Elon & Vivek to Cut Government?

Will it happen this time?

Even the most profligate taxers and spenders sometimes talk about making our federal government “more efficient” or about “cutting waste.” Commissions are set up, reports issued, and then — we still see the same runaway trajectory.

This time, former President and President-​Elect Donald Trump has announced that two heavy hitters, entrepreneurs Elon Musk and Vivek Ramaswamy, will be heading up a Department of Government Efficiency (DOGE) to do the job. They’re already planning and hiring.

Trump says that DOGE is determined to “dismantle government bureaucracy, slash regulations, cut wasteful expenditures, and restructure federal agencies.”
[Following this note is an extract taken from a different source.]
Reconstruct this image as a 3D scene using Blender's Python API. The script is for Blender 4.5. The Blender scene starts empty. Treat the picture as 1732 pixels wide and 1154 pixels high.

The project of cutting wasteful expenditures is the same going-​nowhere notion that we have seen before. If we get actual demolition of merely destructive agencies — which would require congressional cooperation, I believe — this would be great.

I can provide a list. But that would make me a part-​timer in this endeavor, and “We don’t need more part-​time idea generators,” DOGE says.

“We need super high-​IQ small-​government revolutionaries willing to work 80+ hours per week on unglamorous cost-​cutting. If that’s you, DM this account with your CV. Elon & Vivek will review the top 1% of applicants.”

Let us see what happens. Trump would have to push this forcefully and continually, getting his supporters to forcefully and continually pressure Congress, to get enough done fast enough to actually reduce Leviathan. And he’ll have a lot of other stuff to cope with.

But … boy, do we need it.

This is Common Sense. I’m Paul Jacob.